## [Exercise directions]
Only the lines from the start up to and including the line containing "struct('trim_1', MB().box(XR - 0.05, XR" should be repeated, word for word.

+-------+

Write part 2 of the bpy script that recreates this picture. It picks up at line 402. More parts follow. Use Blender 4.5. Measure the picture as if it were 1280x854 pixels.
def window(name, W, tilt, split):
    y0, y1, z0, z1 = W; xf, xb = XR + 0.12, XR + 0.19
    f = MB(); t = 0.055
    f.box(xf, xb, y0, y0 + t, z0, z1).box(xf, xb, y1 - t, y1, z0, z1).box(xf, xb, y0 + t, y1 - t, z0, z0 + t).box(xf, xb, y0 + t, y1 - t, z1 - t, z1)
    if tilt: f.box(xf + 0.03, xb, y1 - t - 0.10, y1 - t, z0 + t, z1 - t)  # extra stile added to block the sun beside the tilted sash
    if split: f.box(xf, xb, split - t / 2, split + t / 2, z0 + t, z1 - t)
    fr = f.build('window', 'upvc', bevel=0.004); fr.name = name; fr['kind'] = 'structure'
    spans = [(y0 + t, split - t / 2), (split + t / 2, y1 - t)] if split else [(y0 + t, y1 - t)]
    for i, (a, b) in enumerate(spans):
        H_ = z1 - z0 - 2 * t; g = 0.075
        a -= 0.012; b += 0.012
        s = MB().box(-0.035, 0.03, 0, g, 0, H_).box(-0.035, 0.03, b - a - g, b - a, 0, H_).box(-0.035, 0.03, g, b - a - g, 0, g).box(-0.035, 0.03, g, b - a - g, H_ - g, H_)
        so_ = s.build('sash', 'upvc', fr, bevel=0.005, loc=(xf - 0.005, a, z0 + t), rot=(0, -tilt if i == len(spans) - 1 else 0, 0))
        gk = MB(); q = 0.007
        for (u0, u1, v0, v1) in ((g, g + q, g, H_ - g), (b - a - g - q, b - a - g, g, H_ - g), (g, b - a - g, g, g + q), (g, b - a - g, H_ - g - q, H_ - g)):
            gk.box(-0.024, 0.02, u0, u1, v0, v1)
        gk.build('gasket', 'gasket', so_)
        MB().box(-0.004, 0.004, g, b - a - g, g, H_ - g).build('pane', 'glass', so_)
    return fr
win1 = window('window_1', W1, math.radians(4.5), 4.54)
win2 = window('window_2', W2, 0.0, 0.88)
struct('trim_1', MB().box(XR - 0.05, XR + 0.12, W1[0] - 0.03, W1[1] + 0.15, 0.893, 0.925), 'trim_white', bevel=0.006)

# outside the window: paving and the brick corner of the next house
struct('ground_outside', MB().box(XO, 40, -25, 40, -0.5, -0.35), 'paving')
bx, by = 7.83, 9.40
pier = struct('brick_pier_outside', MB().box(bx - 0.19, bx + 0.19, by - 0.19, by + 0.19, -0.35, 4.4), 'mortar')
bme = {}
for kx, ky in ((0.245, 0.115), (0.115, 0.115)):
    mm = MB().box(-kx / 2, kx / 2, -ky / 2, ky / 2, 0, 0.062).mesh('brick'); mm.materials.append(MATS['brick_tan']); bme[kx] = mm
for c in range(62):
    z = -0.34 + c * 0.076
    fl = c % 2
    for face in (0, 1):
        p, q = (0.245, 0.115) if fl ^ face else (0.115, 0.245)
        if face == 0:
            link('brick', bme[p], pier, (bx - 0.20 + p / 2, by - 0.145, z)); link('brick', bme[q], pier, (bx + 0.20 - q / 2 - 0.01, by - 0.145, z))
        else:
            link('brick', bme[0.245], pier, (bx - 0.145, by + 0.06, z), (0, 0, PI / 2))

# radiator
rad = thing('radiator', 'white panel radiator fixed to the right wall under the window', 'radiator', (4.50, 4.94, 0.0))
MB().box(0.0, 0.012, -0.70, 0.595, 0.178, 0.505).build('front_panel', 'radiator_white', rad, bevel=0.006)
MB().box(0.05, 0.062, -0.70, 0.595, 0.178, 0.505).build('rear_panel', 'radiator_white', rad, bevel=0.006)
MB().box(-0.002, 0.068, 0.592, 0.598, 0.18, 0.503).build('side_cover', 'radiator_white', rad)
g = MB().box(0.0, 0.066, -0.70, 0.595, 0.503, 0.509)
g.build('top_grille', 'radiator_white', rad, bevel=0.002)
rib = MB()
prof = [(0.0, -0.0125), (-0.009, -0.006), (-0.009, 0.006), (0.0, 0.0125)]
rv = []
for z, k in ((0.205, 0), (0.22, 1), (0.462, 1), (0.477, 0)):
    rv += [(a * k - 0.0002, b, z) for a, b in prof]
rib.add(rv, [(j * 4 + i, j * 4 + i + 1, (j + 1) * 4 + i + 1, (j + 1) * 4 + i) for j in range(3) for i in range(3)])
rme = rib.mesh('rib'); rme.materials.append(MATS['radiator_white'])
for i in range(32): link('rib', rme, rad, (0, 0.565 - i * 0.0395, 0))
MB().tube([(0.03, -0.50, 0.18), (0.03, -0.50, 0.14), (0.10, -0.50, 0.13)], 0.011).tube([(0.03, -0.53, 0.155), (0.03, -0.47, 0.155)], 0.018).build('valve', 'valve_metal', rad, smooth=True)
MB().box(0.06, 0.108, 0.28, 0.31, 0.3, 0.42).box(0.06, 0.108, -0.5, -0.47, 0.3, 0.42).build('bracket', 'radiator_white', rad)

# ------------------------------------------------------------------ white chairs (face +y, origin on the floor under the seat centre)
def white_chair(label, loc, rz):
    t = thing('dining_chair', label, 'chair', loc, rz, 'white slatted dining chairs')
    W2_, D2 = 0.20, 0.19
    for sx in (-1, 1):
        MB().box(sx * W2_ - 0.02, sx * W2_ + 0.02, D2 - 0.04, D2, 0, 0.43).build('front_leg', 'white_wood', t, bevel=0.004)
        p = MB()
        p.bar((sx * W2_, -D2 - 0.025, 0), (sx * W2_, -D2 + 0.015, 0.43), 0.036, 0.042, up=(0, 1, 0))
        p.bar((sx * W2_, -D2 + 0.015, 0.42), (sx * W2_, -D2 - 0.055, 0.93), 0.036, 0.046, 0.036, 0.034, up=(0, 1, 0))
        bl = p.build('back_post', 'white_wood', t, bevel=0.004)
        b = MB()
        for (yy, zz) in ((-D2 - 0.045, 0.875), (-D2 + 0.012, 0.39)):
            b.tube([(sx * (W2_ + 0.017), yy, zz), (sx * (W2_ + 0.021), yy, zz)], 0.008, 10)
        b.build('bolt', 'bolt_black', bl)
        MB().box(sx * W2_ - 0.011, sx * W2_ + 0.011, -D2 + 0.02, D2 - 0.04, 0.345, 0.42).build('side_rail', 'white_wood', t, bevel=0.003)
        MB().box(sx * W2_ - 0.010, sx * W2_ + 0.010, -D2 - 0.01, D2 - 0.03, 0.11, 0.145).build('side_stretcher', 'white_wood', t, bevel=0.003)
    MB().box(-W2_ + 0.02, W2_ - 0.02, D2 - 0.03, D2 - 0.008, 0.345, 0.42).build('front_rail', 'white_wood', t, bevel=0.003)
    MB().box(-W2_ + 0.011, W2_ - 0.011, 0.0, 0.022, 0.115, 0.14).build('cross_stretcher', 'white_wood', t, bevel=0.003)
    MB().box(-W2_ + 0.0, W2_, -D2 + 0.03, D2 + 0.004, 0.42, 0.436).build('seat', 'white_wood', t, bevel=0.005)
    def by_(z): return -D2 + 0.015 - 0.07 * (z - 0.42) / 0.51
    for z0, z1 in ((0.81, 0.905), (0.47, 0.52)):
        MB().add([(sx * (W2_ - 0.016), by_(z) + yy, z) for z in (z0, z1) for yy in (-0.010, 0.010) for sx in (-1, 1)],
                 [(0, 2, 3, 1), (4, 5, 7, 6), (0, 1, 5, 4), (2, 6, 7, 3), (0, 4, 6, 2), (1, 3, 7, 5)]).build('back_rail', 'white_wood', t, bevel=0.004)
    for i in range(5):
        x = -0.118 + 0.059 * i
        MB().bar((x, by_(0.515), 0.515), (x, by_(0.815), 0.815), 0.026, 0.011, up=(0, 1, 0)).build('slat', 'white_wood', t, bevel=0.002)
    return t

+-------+

## [Final result]
Write part 2 of the bpy script that recreates this picture. It picks up at line 402. More parts follow. Use Blender 4.5. Measure the picture as if it were 1280x854 pixels.
def window(name, W, tilt, split):
    y0, y1, z0, z1 = W; xf, xb = XR + 0.12, XR + 0.19
    f = MB(); t = 0.055
    f.box(xf, xb, y0, y0 + t, z0, z1).box(xf, xb, y1 - t, y1, z0, z1).box(xf, xb, y0 + t, y1 - t, z0, z0 + t).box(xf, xb, y0 + t, y1 - t, z1 - t, z1)
    if tilt: f.box(xf + 0.03, xb, y1 - t - 0.10, y1 - t, z0 + t, z1 - t)  # extra stile added to block the sun beside the tilted sash
    if split: f.box(xf, xb, split - t / 2, split + t / 2, z0 + t, z1 - t)
    fr = f.build('window', 'upvc', bevel=0.004); fr.name = name; fr['kind'] = 'structure'
    spans = [(y0 + t, split - t / 2), (split + t / 2, y1 - t)] if split else [(y0 + t, y1 - t)]
    for i, (a, b) in enumerate(spans):
        H_ = z1 - z0 - 2 * t; g = 0.075
        a -= 0.012; b += 0.012
        s = MB().box(-0.035, 0.03, 0, g, 0, H_).box(-0.035, 0.03, b - a - g, b - a, 0, H_).box(-0.035, 0.03, g, b - a - g, 0, g).box(-0.035, 0.03, g, b - a - g, H_ - g, H_)
        so_ = s.build('sash', 'upvc', fr, bevel=0.005, loc=(xf - 0.005, a, z0 + t), rot=(0, -tilt if i == len(spans) - 1 else 0, 0))
        gk = MB(); q = 0.007
        for (u0, u1, v0, v1) in ((g, g + q, g, H_ - g), (b - a - g - q, b - a - g, g, H_ - g), (g, b - a - g, g, g + q), (g, b - a - g, H_ - g - q, H_ - g)):
            gk.box(-0.024, 0.02, u0, u1, v0, v1)
        gk.build('gasket', 'gasket', so_)
        MB().box(-0.004, 0.004, g, b - a - g, g, H_ - g).build('pane', 'glass', so_)
    return fr
win1 = window('window_1', W1, math.radians(4.5), 4.54)
win2 = window('window_2', W2, 0.0, 0.88)
struct('trim_1', MB().box(XR - 0.05, XR + 0.12, W1[0] - 0.03, W1[1] + 0.15, 0.893, 0.925), 'trim_white', bevel=0.006)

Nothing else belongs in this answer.